6.3. Effort cognitif

Savoir si les aides logicielles à l’écriture constituent réellement des facilitations procédurales, soulève le problème de l’articulation du processus et du produit.

Il existe incontestablement un lien direct entre le produit et les processus, néanmoins, comme le rappelle Bereiter & Scardamalia : ‘ " [Si] à l’écrit toute régularité qui apparaît doit avoir sa contrepartie dans l’esprit du rédacteur […] l’inverse est loin d’être aussi évident …" ’ (Bereiter & Scardamalia, 1987 : 41).

En d’autres termes, il n’existe pas de recouvrement global et il subsiste une certaine indépendance entre processus et produit. Il faut donc distinguer la qualité du produit et la qualité du processus. Ainsi, dans le cas qui nous intéresse ici, une interaction animée, où se manifestent confrontations, mises en question, conflits de connaissances, peut inférer négativement sur le produit de cette interaction. Par conséquent, la seule observation du produit ne permet pas de répondre à notre problématique. Il est donc indispensable de mettre en rapport ce produit et les négociations verbales qu’il a occasionnées entre ses producteurs.

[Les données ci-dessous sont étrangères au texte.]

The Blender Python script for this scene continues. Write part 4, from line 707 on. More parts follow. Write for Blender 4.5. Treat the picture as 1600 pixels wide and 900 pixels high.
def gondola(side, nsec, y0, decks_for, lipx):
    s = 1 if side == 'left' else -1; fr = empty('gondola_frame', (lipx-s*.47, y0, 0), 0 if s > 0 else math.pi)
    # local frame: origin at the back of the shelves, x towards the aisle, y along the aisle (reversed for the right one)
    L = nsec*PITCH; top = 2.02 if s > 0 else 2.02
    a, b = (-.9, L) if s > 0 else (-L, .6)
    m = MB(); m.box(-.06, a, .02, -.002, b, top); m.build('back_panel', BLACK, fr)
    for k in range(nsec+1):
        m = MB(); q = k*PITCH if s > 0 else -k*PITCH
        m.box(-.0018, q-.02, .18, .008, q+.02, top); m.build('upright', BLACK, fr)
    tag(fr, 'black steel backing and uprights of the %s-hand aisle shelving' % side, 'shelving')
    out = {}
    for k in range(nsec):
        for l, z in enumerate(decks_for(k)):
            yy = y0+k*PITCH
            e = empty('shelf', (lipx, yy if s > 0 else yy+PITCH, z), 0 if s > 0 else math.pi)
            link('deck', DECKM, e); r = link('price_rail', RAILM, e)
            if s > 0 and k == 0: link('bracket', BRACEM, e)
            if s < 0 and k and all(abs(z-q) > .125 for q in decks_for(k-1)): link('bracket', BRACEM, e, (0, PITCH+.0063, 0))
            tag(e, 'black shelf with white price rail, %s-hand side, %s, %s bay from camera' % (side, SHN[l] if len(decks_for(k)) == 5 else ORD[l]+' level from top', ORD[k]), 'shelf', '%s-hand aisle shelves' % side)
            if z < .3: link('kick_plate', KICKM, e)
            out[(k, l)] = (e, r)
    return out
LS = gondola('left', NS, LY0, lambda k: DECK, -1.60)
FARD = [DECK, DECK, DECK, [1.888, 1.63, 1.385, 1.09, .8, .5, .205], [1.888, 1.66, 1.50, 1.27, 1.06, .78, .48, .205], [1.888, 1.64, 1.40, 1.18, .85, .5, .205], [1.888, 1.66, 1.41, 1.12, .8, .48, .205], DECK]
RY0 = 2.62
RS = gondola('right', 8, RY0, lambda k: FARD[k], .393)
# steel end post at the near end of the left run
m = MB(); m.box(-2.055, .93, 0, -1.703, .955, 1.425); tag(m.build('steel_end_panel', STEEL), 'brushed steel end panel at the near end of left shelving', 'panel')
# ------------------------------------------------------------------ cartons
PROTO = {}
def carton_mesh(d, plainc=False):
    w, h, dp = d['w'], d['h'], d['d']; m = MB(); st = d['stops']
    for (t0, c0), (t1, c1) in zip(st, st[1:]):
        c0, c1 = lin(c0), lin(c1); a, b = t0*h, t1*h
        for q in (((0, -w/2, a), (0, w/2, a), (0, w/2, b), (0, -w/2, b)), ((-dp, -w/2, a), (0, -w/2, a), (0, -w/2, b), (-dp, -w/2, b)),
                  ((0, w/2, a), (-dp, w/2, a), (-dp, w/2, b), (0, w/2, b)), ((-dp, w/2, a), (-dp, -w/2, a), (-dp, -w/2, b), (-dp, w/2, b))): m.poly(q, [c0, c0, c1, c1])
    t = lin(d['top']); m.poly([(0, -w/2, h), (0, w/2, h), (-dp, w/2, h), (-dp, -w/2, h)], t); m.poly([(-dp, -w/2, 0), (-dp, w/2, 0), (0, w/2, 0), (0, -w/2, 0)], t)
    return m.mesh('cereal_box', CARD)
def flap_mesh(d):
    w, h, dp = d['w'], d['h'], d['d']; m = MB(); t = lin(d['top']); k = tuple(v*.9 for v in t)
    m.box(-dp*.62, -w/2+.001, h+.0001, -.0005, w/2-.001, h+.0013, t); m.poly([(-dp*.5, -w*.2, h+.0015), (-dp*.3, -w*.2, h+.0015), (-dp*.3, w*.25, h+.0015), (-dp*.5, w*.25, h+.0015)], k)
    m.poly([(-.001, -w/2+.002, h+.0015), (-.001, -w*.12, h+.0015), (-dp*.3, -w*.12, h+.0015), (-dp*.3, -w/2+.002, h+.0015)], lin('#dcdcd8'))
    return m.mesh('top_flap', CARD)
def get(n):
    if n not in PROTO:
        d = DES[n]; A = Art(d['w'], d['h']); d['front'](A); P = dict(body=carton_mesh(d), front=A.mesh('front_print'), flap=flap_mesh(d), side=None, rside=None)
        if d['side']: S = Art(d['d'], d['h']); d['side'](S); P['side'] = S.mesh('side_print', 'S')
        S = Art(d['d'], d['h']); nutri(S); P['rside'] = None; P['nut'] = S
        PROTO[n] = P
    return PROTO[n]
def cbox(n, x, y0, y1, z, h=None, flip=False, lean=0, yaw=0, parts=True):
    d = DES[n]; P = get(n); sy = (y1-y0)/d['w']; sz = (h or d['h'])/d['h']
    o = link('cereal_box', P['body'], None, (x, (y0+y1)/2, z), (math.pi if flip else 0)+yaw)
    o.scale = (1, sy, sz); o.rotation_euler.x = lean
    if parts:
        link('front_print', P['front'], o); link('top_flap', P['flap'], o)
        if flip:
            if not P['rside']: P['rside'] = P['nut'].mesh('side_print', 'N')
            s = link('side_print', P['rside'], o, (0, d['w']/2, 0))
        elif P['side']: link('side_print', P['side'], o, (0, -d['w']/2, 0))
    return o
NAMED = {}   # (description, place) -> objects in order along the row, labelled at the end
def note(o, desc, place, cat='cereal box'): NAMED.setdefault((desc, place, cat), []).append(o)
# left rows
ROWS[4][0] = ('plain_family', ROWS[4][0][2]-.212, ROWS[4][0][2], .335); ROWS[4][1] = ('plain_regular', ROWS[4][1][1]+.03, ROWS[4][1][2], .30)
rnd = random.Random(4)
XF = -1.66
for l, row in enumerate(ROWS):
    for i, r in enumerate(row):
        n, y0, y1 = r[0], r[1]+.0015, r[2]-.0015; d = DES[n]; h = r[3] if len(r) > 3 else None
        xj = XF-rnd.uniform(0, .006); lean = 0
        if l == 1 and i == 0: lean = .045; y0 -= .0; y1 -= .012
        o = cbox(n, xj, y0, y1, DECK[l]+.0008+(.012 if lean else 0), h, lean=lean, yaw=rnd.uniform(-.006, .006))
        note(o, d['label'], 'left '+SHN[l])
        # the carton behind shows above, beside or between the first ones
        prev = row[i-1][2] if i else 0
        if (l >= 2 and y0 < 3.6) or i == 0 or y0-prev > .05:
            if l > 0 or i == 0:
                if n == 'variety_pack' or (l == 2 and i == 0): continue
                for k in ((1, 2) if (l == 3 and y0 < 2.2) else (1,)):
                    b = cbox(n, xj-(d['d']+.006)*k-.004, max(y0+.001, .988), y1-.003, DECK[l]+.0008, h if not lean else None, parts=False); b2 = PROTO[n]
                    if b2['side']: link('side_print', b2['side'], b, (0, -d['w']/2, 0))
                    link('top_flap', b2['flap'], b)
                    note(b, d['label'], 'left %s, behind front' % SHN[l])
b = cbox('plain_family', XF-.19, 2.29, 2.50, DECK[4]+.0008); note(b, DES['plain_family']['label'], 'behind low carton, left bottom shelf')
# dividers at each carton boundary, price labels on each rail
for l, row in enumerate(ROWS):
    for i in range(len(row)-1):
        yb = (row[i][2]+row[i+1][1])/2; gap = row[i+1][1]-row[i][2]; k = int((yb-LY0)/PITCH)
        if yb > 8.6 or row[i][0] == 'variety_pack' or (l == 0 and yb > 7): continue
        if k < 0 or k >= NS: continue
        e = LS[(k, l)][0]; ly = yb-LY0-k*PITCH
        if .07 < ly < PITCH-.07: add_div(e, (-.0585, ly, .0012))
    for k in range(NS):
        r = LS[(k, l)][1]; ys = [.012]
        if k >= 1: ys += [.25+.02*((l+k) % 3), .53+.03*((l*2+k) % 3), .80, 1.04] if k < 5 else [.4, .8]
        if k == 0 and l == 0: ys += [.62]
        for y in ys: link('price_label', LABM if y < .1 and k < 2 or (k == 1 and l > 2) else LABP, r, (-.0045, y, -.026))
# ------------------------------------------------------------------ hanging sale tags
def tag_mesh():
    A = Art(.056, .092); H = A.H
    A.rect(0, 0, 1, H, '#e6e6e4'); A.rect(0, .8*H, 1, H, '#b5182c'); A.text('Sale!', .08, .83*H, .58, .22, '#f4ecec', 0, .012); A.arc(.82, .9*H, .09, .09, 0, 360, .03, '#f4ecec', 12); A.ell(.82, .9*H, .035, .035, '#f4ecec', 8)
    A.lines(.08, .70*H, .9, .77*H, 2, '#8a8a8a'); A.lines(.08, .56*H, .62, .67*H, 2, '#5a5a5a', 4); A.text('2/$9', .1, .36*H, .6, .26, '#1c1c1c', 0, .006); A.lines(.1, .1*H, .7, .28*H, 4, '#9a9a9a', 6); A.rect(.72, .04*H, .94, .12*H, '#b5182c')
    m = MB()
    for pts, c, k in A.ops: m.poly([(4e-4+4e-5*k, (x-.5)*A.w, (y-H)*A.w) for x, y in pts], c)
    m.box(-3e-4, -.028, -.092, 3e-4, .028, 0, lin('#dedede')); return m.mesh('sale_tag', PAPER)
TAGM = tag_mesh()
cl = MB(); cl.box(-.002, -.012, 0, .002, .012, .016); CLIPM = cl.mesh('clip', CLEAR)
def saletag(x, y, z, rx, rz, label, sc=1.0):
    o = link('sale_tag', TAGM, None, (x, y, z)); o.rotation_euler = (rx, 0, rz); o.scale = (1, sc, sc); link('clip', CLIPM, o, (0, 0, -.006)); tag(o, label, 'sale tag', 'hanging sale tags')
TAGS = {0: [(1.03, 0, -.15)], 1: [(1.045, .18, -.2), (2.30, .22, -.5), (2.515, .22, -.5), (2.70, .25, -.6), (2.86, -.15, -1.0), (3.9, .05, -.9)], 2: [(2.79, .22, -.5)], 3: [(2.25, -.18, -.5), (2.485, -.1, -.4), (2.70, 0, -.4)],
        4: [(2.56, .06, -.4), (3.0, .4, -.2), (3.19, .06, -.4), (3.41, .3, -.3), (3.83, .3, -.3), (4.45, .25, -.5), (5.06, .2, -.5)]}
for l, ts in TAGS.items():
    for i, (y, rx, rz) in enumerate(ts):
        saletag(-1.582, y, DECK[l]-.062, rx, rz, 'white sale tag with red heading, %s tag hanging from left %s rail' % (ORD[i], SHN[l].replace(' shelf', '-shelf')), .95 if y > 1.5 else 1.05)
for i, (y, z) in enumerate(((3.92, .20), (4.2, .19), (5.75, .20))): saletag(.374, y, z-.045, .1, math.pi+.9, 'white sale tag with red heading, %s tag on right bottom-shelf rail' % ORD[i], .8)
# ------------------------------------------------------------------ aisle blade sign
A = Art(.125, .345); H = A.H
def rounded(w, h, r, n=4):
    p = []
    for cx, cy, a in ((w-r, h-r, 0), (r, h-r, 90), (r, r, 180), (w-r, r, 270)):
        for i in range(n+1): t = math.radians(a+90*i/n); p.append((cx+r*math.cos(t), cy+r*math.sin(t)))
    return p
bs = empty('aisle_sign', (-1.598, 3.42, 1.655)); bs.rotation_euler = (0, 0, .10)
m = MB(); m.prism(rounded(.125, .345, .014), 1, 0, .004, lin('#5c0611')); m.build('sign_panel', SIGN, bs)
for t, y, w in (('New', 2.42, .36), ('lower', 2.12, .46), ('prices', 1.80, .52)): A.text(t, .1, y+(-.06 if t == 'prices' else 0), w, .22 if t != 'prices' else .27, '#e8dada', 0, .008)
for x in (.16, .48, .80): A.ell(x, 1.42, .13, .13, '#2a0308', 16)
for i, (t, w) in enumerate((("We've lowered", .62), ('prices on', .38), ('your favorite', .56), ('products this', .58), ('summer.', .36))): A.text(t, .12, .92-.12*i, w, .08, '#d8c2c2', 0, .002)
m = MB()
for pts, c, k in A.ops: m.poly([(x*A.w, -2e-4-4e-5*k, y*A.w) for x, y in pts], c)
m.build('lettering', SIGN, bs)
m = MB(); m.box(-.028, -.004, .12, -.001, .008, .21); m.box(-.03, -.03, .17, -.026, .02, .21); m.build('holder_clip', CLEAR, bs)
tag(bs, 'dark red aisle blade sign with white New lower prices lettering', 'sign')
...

Nous procèderons donc, à un repérage général du déroulement de l’interaction verbale par rapport aux différents énoncés qui constituent le produit écrit final.

La mise en rapport du produit et des processus nous permet de répondre à la question du coût interactionnel de chaque unité discursive. Ce coût interactionnel se substitue en situation de production discursive interactive, au coût en temps, tel qu’on peut le mesurer dans les situations de production solitaire. Pour le calculer, nous prendrons comme unité le tour de parole à l’oral, et à l’écrit, la phrase. Nous avons regroupé dans un tableau chaque phrase et son coût interactionnel, en nombre de tours de parole, pour chacun des textes (cf. annexe 5).

Il est certain que ce comptage global dissimule un certain nombre de phénomènes. Toutes les interactions qui précèdent même immédiatement l’inscription d’un énoncé ne sont pas forcément consacrées uniquement à cet énoncé. Des négociations générales peuvent avoir lieu à ce moment, ou encore des opérations matérielles partiellement verbalisées (recherche d’information dans le dictionnaire par exemple). Cependant, on peut juger que c’est l’avancement du travail global, à ce point du discours produit, qui contextuellement et situationnellement a ces conséquences sur le déroulement de la tâche et sur l’interaction.

Le coût interactionnel est donc indicatif non pas du coût cognitif de la (re)formulation, mais du coût sociocognitif de la (re)production d’un énoncé et de son insertion dans un contexte.

L’analyse révèle que la production de certaines phrases connaît un temps de gestation plus long c'est-à-dire un coût interactionnel plus élevé, soit un effort sociocognitif plus important. Nous allons donc observer plus précisément ces séquences indiquées par une montée du coût interactionnel.